10. The method of claim 1, wherein the first sensor is located on a feeder head.
11. A method, comprising:
receiving a plurality of root mean square (RMS) voltage measurements from a respective plurality of voltage sensors along a respective plurality of locations along a power feeder line in response to a fault on the power feeder line; and
evaluating the plurality of RMS voltage measurements at each of the locations of the voltage sensors to determine a location of the fault between a pair of the voltage sensors based on a relative rate of decay of the RMS voltage measurements between each successive pair of the voltage sensors along the power feeder line.
12. The method of claim 11, wherein each of the plurality of root mean square (RMS) voltage measurements includes sensor identification information.
13. The method of claim 11, comprising supplying power to the plurality of voltage sensors in response to the fault on the power feeder line.
14. The method of claim 11, wherein the location of the fault is determined based on the relative rate of decay being a near-zero number.
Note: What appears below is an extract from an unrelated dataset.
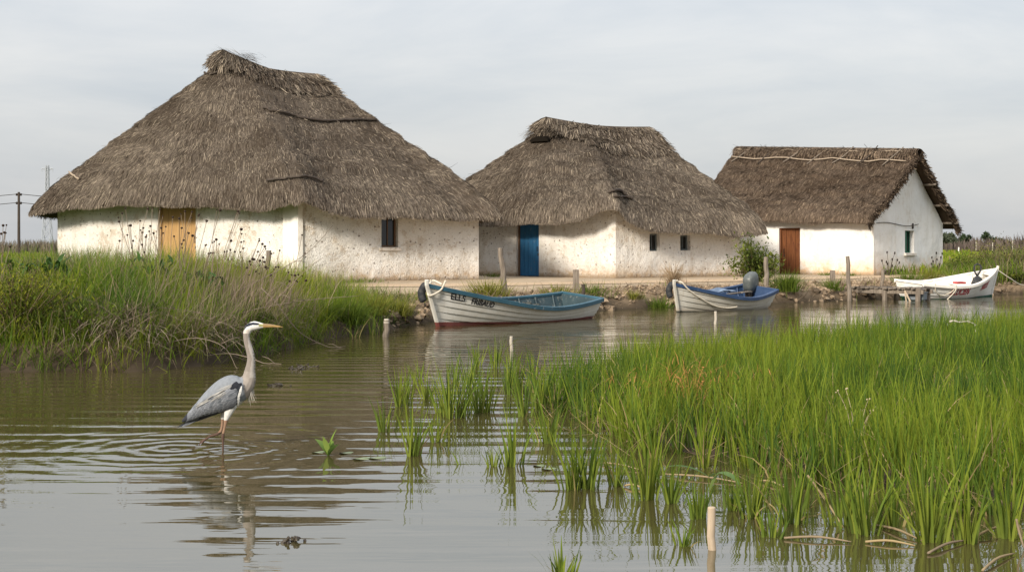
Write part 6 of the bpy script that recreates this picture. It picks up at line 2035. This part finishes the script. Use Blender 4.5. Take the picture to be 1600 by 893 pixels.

15. The method of claim 11, wherein the fault is a bolted fault or a high-impedance fault.
16. A system, comprising:
a power feeder line;
a plurality of voltage sensors along a respective plurality of locations along the power feeder line, each voltage sensor comprising a communication circuit;
a receiver configured to receive a root mean square (RMS) voltage measurement from each of the voltage sensors in response to a fault on the power feeder line; and
a controller configured to evaluate the RMS voltage measurement at each of the locations of the voltage sensors and to determine a location of the fault between a pair of the voltage sensors based on a relative rate of decay of the RMS voltage measurements between each successive pair of the voltage sensors along the power feeder line.
17. The system of claim 16, wherein the communication circuit of each voltage sensor is configured to transmit the RMS voltage measurement to the receiver.
18. The system of claim 16, wherein the communication circuit of each voltage sensor is configured to transmit a sensor identifier associated with the corresponding voltage sensor to the receiver and the controller determines the location of the fault based on the sensor identifier.
19. The system of claim 16, wherein each voltage sensor includes an energy storage element configured to supply power to the communication circuit in response to the fault on the power feeder line.
20. The system of claim 16, wherein a first sensor of the plurality of voltage sensors is located on a feeder head.